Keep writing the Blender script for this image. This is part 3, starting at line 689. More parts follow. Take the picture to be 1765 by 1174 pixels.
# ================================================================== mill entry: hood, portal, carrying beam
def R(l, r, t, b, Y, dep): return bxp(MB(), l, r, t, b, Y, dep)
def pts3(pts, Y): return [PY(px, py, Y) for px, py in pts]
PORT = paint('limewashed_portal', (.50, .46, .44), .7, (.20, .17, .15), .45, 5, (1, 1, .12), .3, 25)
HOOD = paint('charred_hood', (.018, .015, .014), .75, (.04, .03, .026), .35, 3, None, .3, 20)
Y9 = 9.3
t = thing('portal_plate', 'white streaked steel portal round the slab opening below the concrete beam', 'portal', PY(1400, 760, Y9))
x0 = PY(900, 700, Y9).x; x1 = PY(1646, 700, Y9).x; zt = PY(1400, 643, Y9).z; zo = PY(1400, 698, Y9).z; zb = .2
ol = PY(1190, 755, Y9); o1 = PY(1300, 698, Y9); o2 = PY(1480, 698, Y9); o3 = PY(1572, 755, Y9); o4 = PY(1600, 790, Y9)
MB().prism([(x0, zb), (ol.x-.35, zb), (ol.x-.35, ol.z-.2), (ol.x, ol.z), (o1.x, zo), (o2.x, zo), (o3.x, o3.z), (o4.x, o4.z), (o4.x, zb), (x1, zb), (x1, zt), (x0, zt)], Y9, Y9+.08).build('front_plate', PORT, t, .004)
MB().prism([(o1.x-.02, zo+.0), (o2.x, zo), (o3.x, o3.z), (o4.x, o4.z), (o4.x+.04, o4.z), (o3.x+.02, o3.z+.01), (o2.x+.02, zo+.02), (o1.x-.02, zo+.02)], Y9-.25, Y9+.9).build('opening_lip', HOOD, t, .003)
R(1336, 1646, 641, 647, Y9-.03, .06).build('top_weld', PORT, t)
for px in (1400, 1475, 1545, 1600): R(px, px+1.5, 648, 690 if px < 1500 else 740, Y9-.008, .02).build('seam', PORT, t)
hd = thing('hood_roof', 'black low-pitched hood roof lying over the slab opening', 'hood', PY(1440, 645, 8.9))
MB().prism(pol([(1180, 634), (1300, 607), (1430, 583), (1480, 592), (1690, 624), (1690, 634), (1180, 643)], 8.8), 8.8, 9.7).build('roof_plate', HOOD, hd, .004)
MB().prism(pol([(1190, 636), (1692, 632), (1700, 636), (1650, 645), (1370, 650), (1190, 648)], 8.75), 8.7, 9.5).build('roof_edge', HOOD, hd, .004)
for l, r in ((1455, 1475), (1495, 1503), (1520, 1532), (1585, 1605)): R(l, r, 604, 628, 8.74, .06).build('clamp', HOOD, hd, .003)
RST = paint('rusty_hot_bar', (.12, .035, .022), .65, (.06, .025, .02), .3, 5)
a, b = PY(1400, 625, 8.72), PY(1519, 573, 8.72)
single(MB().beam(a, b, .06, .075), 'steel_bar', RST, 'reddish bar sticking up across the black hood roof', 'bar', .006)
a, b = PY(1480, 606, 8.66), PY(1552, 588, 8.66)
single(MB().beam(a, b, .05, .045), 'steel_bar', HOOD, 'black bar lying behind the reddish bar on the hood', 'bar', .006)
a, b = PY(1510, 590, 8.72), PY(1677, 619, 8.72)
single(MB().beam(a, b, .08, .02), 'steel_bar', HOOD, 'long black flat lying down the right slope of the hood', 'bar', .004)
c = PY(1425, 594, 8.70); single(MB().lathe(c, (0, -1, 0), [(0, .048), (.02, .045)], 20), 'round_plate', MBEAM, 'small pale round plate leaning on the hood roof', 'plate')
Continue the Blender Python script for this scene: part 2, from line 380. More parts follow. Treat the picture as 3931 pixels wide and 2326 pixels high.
⁂
EXERCISE AIM: Reproduce each entry exactly, leaving out nothing.

EXERCISE RESULT:
Keep writing the Blender script for this image. This is part 3, starting at line 689. More parts follow. Take the picture to be 1765 by 1174 pixels.
# ================================================================== mill entry: hood, portal, carrying beam
def R(l, r, t, b, Y, dep): return bxp(MB(), l, r, t, b, Y, dep)
def pts3(pts, Y): return [PY(px, py, Y) for px, py in pts]
PORT = paint('limewashed_portal', (.50, .46, .44), .7, (.20, .17, .15), .45, 5, (1, 1, .12), .3, 25)
HOOD = paint('charred_hood', (.018, .015, .014), .75, (.04, .03, .026), .35, 3, None, .3, 20)
Y9 = 9.3
t = thing('portal_plate', 'white streaked steel portal round the slab opening below the concrete beam', 'portal', PY(1400, 760, Y9))
x0 = PY(900, 700, Y9).x; x1 = PY(1646, 700, Y9).x; zt = PY(1400, 643, Y9).z; zo = PY(1400, 698, Y9).z; zb = .2
ol = PY(1190, 755, Y9); o1 = PY(1300, 698, Y9); o2 = PY(1480, 698, Y9); o3 = PY(1572, 755, Y9); o4 = PY(1600, 790, Y9)
MB().prism([(x0, zb), (ol.x-.35, zb), (ol.x-.35, ol.z-.2), (ol.x, ol.z), (o1.x, zo), (o2.x, zo), (o3.x, o3.z), (o4.x, o4.z), (o4.x, zb), (x1, zb), (x1, zt), (x0, zt)], Y9, Y9+.08).build('front_plate', PORT, t, .004)
MB().prism([(o1.x-.02, zo+.0), (o2.x, zo), (o3.x, o3.z), (o4.x, o4.z), (o4.x+.04, o4.z), (o3.x+.02, o3.z+.01), (o2.x+.02, zo+.02), (o1.x-.02, zo+.02)], Y9-.25, Y9+.9).build('opening_lip', HOOD, t, .003)
R(1336, 1646, 641, 647, Y9-.03, .06).build('top_weld', PORT, t)
for px in (1400, 1475, 1545, 1600): R(px, px+1.5, 648, 690 if px < 1500 else 740, Y9-.008, .02).build('seam', PORT, t)
hd = thing('hood_roof', 'black low-pitched hood roof lying over the slab opening', 'hood', PY(1440, 645, 8.9))
MB().prism(pol([(1180, 634), (1300, 607), (1430, 583), (1480, 592), (1690, 624), (1690, 634), (1180, 643)], 8.8), 8.8, 9.7).build('roof_plate', HOOD, hd, .004)
MB().prism(pol([(1190, 636), (1692, 632), (1700, 636), (1650, 645), (1370, 650), (1190, 648)], 8.75), 8.7, 9.5).build('roof_edge', HOOD, hd, .004)
for l, r in ((1455, 1475), (1495, 1503), (1520, 1532), (1585, 1605)): R(l, r, 604, 628, 8.74, .06).build('clamp', HOOD, hd, .003)
RST = paint('rusty_hot_bar', (.12, .035, .022), .65, (.06, .025, .02), .3, 5)
a, b = PY(1400, 625, 8.72), PY(1519, 573, 8.72)
single(MB().beam(a, b, .06, .075), 'steel_bar', RST, 'reddish bar sticking up across the black hood roof', 'bar', .006)
a, b = PY(1480, 606, 8.66), PY(1552, 588, 8.66)
single(MB().beam(a, b, .05, .045), 'steel_bar', HOOD, 'black bar lying behind the reddish bar on the hood', 'bar', .006)
a, b = PY(1510, 590, 8.72), PY(1677, 619, 8.72)
single(MB().beam(a, b, .08, .02), 'steel_bar', HOOD, 'long black flat lying down the right slope of the hood', 'bar', .004)
c = PY(1425, 594, 8.70); single(MB().lathe(c, (0, -1, 0), [(0, .048), (.02, .045)], 20), 'round_plate', MBEAM, 'small pale round plate leaning on the hood roof', 'plate')
Continue the Blender Python script for this scene: part 2, from line 380. More parts follow. Treat the picture as 3931 pixels wide and 2326 pixels high.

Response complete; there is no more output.